Ce petit garçon aura 100 ans le 7 novembre. « Aurait » serait plus juste, mais il vit toujours avec nous, avec tant d’entre nous. Sa mère est femme de ménage, son père mort à la guerre. C’est ce qu’on appelle là-bas un « petit blanc ».

Quarante ans plus tard, au lendemain de sa distinction par le prix Nobel (1957), il écrit une lettre, pas très longue, admirable, à un vieux monsieur inconnu du grand public : son instituteur.

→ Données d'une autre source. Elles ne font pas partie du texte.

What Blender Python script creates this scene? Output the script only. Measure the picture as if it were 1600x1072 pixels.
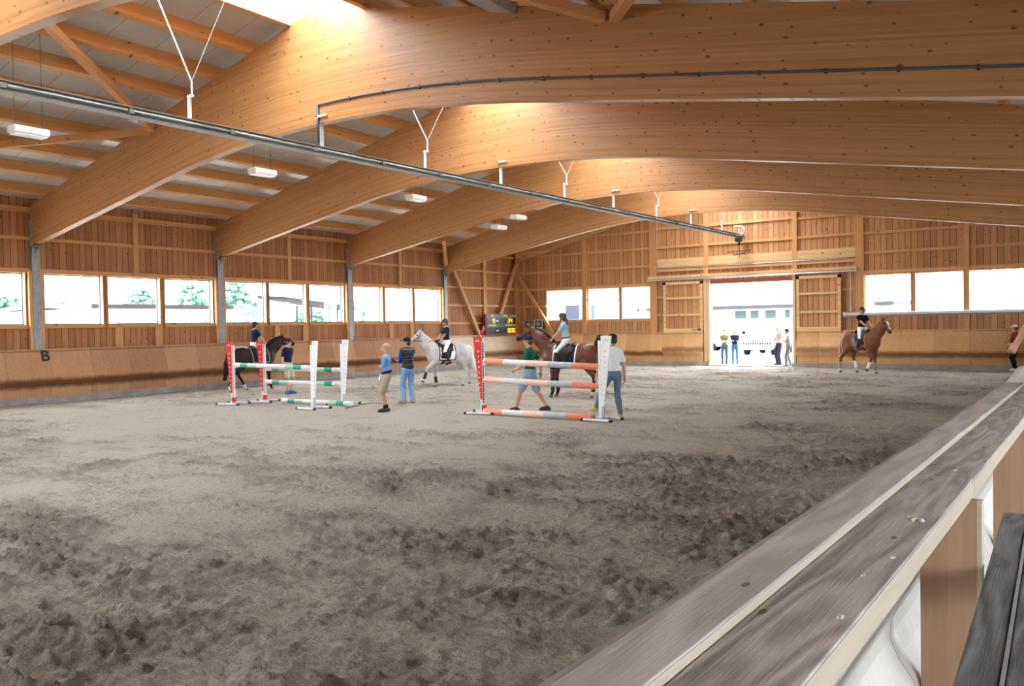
import bpy, bmesh, math, random
import numpy as np
from mathutils import Vector, Matrix

# ----------------------------------------------------------------- scene, camera, sky, exposure
S = bpy.context.scene
COL = S.collection
for o in list(bpy.data.objects):
    bpy.data.objects.remove(o, do_unlink=True)
PI = math.pi
FPX = 1297.26
YAW, PITCH, ROLL = 0.60457, 0.020953, -0.01749
cam = bpy.data.cameras.new('camera')
cam.sensor_width = 36.0
cam.lens = 36.0 * FPX / 1600.0
cam.clip_start, cam.clip_end = 0.05, 2000
camo = bpy.data.objects.new('camera', cam)
COL.objects.link(camo)
_fw = Vector((-math.sin(YAW) * math.cos(PITCH), math.cos(YAW) * math.cos(PITCH), -math.sin(PITCH)))
_rt = Vector((math.cos(YAW), math.sin(YAW), 0))
_up = _rt.cross(_fw)
_r2 = _rt * math.cos(ROLL) + _up * math.sin(ROLL)
_u2 = -_rt * math.sin(ROLL) + _up * math.cos(ROLL)
_m = Matrix((_r2, _u2, -_fw)).transposed().to_4x4()
_m.translation = (0, 0, 2.05)
camo.matrix_world = _m
S.camera = camo
S.view_settings.view_transform = 'Standard'
S.view_settings.look = 'None'
S.view_settings.gamma = 1.0
S.view_settings.use_curve_mapping = False
S.view_settings.exposure = 0.03
S.cycles.use_denoising = True
S.cycles.max_bounces = 8
S.cycles.diffuse_bounces = 5
S.cycles.glossy_bounces = 3
S.cycles.transparent_max_bounces = 16
S.cycles.sample_clamp_indirect = 8
S.cycles.caustics_reflective = False
S.cycles.caustics_refractive = False

SKY = 23.0
world = bpy.data.worlds.new('overcast_sky')
S.world = world
world.use_nodes = True
wn = world.node_tree
wn.nodes.clear()
w_out = wn.nodes.new('ShaderNodeOutputWorld')
w_bg = wn.nodes.new('ShaderNodeBackground')
w_bg.inputs['Strength'].default_value = SKY
w_tc = wn.nodes.new('ShaderNodeTexCoord')
w_sep = wn.nodes.new('ShaderNodeSeparateXYZ')
w_rmp = wn.nodes.new('ShaderNodeValToRGB')
w_rmp.color_ramp.elements[0].position = 0.0
w_rmp.color_ramp.elements[0].color = (0.62, 0.68, 0.74, 1)
w_rmp.color_ramp.elements[1].position = 0.7
w_rmp.color_ramp.elements[1].color = (0.92, 0.97, 1.0, 1)
wn.links.new(w_tc.outputs['Generated'], w_sep.inputs[0])
wn.links.new(w_sep.outputs['Z'], w_rmp.inputs[0])
wn.links.new(w_rmp.outputs[0], w_bg.inputs['Color'])
wn.links.new(w_bg.outputs[0], w_out.inputs[0])


def daylight_portal(name, loc, sx, sy, normal):
    """area light in portal mode: only guides sampling of the sky through a real opening"""
    l = bpy.data.lights.new(name, 'AREA')
    l.shape = 'RECTANGLE'
    l.size, l.size_y = sx, sy
    l.cycles.is_portal = True
    o = bpy.data.objects.new(name, l)
    COL.objects.link(o)
    o.location = loc
    o.rotation_euler = Vector(normal).to_track_quat('-Z', 'Y').to_euler()
    return o


# ----------------------------------------------------------------- layout of the hall (metres)
XL, YF, YB = -25.61, 37.47, -7.0
BAY, Y0 = 6.363, 12.238
XC = -13.27                      # ridge line
XR = 0.32                        # right support line
XG = 3.4                         # gallery outer wall
BEAMS = [Y0 + k * BAY for k in (-3, -2, -1, 0, 1, 2, 3)]
ZK, ZW0, ZW1 = 1.55, 2.32, 3.85  # kickboard top, window sill, window head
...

De ce vieux monsieur, il parle aussi dans son discours de réception du célèbre prix.

Trois ans à peine plus tard, une petite serviette de cuir est éjectée d’une Facel Véga écrasée sur la route,  quelques heures après son départ de Lourmarin. Dans la voiture, Michel Gallimard, Albert Camus, morts tous les deux.

Dans la serviette de cuir, un manuscrit « Le premier homme ». Admirable d’authenticité, de pureté. Tellement signifiant pour ceux qui portent dans leurs gènes cette reconnaissance envers l’Ecole.

L’instituteur s’appelait Louis Germain. Rentré en France après la fin de la guerre d’Algérie,  il est bien sûr mort aujourd’hui. Titre de gloire modeste : il est aujourd’hui mon candidat pour entrer au Panthéon au nom de tous ces « hussards noirs de la République » qui ont compté si fort dans la construction de cette République et dans l’éducation d’enfants de tous milieux et de tous lieux, y compris cette Algérie lointaine d’alors.

Il le ferait aussi au nom d’Albert Camus, avec lui, lié à lui pour l’éternité et quelques lignes de la lettre de Camus pourraient être présentes pour le dire.

Catherine Camus, on s’en souvient, a préféré, après la proposition de panthéonisation de Nicolas Sarkozy de panthéoniser son père pour le cinquantenaire de sa naissance, que celui-ci demeurât sous les Lavandes de Lourmarin. Je crois pouvoir dire (je lui ai écrit) qu’elle ne serait pas opposée à ce qu’il y entrât à l’occasion du centenaire de sa naissance pour accompagner de son aura et de sa reconnaissance, Louis Germain.